Un snob cherche à se distinguer du commun des mortels. Désireux d’appartenir à une élite, il tend à reproduire le comportement d’une classe sociale ou intellectuelle qu’il estime supérieure mais à laquelle il n’appartient pas. Pour ce faire, il imite les signes distinctifs de cette classe (langage, goûts, modes ou habitudes de vie). Se donnant des airs supérieurs en adoptant le comportement des gens qu’il tient pour distingués, il traite avec mépris ceux qu’il considère comme ses inférieurs. De façon plus large, un snob cherchera à se démarquer des autres en adoptant tout ce qui est à la mode ou nouveau et en faisant office de représentant d’une minorité précoce ou minorité éclairée toujours en avance sur les autres.

Les origines

Sous l’Empire romain, pour récompenser les plébéiens méritants, l’empereur les autorisait à inscrire leurs enfants dans les écoles réservées à l’élite, aux patriciens, aux nobles. Pour marquer la différence entre les enfants nobles et ceux du peuple, les maîtres inscrivaient « s.nob. » (abréviation de « sine nobilitate ») en face du nom de ces derniers.

Le mot snob a ensuite été repris par les Britanniques. Il se réfère à une forme d’argot en usage dans les années 1820 parmi les étudiants du Collège d’Eton ou de l’université de Cambridge. Selon le Chambers Dictionary, snob signifie « homme de condition modeste ». Au lendemain de la bataille de Waterloo, le Royaume-Uni connut une importante révolution industrielle. Les fils de la bourgeoisie eurent alors accès à de prestigieux établissements scolaires jusque-là fréquentés essentiellement par les enfants de l’aristocratie. Lors des inscriptions à l’université, il y avait le titre de l’élève à coté de son nom, pour les personnes ne faisant pas partie de la noblesse anglais, il y était écrit S.nob, contraction latine de l’expression Sine Nobilitate (sans noblesse). Le terme s.nobs désignait ainsi ces fils de la bourgeoisie par opposition aux nobs, les enfants de la nobility (noblesse), trop jeunes pour porter un titre nobiliaire et simplement qualifiés de « Honorables ». L’Académie française considère le terme de snob comme un exemple de fausse étymologie et de rétroacronymie, son étymologie correspondant au latin « sine nobilitate » (« sans noblesse »).

Dès le début des années 1830, nobs et snobs formaient deux catégories bien distinctes. Le mot passa dans le langage courant en 1848, lorsque parut le Livre des snobs de Thackeray, recueil d’articles publiés par cet auteur dans le magazine satirique Punch, qui popularisa le sens moderne du terme.

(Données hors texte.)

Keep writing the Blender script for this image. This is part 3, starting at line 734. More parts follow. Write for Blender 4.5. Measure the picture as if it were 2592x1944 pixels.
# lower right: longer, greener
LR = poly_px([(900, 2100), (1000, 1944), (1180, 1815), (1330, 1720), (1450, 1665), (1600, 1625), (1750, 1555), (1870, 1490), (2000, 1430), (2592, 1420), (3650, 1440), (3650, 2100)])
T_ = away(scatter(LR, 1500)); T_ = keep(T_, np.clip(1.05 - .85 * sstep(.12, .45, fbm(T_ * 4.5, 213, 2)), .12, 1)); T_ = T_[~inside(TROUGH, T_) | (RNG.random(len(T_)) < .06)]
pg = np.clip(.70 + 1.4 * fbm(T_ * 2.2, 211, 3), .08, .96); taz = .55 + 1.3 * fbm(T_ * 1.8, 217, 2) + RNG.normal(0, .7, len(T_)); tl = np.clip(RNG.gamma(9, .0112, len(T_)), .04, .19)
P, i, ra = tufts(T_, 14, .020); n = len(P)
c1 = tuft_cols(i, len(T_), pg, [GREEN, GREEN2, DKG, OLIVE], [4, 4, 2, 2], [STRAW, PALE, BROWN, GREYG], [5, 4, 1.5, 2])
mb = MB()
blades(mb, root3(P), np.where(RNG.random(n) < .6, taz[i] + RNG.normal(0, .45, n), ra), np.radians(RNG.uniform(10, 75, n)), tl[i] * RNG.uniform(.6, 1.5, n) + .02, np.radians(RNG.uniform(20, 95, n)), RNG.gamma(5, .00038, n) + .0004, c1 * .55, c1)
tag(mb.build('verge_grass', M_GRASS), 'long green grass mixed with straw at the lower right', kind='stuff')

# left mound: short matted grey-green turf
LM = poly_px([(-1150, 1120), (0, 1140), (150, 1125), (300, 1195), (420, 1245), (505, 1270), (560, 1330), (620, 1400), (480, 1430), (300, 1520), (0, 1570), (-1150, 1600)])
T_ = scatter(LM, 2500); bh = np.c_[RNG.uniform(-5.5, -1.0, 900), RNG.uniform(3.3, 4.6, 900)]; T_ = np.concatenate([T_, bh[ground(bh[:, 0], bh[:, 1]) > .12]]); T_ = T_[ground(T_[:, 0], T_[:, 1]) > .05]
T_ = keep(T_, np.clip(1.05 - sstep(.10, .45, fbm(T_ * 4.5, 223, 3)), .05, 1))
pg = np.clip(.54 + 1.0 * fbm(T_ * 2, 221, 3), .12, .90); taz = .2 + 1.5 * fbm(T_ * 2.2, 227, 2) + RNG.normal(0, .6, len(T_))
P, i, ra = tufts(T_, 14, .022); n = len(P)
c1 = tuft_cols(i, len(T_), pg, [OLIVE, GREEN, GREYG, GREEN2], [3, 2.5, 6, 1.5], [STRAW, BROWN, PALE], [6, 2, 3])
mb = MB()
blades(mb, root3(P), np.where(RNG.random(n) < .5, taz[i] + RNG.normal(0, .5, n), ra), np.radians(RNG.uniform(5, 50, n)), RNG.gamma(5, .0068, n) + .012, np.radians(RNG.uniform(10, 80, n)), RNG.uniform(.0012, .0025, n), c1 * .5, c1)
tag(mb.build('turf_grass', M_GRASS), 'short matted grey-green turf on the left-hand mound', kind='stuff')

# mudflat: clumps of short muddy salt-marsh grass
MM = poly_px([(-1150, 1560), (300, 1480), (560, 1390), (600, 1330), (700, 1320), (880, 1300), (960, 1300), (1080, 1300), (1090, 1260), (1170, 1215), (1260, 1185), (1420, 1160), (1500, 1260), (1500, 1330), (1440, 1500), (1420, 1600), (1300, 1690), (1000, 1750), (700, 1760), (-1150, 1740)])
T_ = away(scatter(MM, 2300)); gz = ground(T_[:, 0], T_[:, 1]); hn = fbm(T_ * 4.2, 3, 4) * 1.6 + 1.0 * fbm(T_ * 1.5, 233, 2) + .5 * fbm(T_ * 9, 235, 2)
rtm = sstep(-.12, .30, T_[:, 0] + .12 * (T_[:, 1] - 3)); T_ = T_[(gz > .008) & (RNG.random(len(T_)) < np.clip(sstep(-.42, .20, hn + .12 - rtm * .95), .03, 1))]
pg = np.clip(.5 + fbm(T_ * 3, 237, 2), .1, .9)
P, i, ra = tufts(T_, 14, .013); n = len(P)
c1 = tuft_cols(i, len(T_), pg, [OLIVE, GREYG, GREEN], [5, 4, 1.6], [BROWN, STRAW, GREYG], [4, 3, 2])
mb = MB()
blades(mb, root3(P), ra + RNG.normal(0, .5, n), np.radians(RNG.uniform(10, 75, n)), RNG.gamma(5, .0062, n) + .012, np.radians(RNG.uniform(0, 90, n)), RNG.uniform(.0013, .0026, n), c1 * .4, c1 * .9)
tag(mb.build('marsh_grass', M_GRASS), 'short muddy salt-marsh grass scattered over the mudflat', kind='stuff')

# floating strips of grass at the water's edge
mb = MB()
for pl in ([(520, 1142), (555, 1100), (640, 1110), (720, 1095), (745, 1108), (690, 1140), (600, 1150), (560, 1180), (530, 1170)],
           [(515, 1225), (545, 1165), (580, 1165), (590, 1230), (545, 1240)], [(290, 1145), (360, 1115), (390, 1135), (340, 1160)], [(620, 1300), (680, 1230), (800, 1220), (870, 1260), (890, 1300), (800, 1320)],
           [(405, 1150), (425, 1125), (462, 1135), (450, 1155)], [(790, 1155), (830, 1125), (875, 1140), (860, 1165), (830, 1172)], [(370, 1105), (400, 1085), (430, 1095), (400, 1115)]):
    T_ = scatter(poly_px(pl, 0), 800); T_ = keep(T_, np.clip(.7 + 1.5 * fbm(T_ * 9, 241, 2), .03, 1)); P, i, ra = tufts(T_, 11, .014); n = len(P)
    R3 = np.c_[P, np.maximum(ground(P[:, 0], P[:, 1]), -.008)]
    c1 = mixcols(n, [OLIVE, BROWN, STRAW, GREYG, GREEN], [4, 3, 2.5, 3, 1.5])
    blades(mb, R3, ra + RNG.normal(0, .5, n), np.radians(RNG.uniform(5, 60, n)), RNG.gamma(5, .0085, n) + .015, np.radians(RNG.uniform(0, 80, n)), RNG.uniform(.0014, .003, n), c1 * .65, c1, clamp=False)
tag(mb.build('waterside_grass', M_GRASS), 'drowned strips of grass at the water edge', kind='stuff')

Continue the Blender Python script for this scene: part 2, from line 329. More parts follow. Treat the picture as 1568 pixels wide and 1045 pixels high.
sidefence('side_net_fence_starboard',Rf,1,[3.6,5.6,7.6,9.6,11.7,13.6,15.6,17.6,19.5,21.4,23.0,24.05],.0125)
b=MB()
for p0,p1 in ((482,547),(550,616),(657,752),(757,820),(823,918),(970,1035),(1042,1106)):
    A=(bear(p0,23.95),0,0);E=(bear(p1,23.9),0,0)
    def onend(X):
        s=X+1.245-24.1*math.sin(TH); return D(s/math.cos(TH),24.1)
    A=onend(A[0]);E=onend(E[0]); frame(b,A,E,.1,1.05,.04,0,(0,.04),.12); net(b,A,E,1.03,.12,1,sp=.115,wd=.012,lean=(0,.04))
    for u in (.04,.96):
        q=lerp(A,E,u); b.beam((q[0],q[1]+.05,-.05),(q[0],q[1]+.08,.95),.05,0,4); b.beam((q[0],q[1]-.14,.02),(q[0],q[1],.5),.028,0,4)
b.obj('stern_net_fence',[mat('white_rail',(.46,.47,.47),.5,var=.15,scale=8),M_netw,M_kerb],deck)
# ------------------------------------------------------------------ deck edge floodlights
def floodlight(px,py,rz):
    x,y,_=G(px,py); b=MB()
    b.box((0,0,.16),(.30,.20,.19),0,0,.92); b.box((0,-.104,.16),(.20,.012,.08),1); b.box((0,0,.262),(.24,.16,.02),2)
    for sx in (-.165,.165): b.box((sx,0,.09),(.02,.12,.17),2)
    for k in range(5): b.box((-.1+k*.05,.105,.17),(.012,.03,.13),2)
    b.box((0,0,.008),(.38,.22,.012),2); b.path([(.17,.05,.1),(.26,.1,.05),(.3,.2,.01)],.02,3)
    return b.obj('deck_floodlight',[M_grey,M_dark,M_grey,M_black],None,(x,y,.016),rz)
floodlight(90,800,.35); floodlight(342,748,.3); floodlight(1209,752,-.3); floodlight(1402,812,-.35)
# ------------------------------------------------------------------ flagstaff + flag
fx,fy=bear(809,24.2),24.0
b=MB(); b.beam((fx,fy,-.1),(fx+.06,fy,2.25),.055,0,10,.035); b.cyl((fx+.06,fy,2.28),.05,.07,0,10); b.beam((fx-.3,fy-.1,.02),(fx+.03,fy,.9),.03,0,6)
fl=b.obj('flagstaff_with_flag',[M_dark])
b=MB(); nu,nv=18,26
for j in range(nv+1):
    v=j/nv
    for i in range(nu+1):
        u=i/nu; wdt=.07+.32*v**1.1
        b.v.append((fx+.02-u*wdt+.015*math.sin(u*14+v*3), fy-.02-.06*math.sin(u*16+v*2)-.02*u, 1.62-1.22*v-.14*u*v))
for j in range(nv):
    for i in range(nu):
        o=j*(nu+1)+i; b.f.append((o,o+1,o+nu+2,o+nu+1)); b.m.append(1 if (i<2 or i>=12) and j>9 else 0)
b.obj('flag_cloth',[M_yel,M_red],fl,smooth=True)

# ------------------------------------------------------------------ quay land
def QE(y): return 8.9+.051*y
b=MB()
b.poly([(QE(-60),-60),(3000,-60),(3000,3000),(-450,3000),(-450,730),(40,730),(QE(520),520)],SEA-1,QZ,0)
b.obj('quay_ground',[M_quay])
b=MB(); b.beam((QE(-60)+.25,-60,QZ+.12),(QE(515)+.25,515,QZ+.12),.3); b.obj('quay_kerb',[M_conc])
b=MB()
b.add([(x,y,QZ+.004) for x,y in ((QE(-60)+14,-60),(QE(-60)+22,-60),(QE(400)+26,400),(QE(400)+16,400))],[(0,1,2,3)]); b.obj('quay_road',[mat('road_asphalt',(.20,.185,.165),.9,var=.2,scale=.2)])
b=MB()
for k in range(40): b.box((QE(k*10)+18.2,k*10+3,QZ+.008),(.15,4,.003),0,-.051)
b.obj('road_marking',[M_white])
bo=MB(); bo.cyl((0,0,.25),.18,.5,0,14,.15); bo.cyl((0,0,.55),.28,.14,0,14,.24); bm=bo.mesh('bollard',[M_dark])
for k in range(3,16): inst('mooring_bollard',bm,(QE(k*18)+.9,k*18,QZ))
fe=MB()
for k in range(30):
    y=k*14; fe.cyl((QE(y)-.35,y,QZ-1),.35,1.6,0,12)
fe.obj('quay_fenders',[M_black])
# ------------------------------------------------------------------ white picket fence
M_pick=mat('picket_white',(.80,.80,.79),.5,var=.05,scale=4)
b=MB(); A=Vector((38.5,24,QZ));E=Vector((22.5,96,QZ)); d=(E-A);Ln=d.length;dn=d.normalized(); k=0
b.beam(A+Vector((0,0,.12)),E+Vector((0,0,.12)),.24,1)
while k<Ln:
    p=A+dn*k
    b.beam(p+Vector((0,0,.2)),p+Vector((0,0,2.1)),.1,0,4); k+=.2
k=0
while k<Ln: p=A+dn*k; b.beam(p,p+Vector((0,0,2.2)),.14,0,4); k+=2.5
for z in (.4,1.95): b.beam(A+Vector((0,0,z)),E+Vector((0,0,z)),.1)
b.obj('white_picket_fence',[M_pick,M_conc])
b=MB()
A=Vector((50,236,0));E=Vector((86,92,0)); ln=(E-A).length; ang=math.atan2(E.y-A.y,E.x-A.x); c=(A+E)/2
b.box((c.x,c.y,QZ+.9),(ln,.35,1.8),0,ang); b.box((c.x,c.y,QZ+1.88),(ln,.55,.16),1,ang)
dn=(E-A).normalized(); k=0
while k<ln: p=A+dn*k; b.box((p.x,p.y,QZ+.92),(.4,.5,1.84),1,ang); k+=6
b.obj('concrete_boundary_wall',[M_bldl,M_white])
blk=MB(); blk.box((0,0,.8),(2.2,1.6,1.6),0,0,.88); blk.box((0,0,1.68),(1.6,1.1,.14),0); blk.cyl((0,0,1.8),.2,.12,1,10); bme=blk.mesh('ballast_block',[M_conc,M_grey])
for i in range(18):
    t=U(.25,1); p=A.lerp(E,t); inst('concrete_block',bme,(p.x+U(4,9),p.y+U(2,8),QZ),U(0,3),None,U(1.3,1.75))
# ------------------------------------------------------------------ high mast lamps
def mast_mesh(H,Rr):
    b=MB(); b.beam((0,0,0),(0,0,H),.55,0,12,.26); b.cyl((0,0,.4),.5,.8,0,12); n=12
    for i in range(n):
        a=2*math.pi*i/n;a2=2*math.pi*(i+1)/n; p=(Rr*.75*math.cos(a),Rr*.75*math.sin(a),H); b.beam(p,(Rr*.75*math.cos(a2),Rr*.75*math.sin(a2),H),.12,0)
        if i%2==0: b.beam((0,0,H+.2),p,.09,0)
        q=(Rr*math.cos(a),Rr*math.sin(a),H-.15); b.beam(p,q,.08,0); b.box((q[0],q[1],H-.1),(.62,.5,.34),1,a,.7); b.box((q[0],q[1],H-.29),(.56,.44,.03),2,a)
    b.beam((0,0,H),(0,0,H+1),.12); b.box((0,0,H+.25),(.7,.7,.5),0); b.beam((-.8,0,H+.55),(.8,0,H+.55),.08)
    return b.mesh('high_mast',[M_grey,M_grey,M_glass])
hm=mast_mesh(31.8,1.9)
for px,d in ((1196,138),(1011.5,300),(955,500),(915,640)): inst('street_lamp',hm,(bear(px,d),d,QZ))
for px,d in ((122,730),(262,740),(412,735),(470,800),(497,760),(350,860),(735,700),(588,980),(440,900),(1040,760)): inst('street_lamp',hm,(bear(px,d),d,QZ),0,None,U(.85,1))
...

L’académicien Jules LEMAÎTRE fit en octobre 1896 la communication suivante sur le snobisme lors d’une séance de l’Académie française :

« Le mot de snob est très employé depuis quelques années, — et par les snobs eux-mêmes comme tous les mots à la mode… Le snob est un mouton de Panurge prétentieux, un mouton qui saute à la file, mais d’un air suffisant. Or, cette docilité vaniteuse, cette fausse hardiesse d’esprits médiocres et vides, cette ardeur pour les nouveautés uniquement parce qu’elles sont des nouveautés ou que l’on croit qu’elles en sont, tout cela est très humain ; et c’est pourquoi, si le mot de snobisme est récent dans le sens où nous employons, la chose elle-même est de tous les temps… »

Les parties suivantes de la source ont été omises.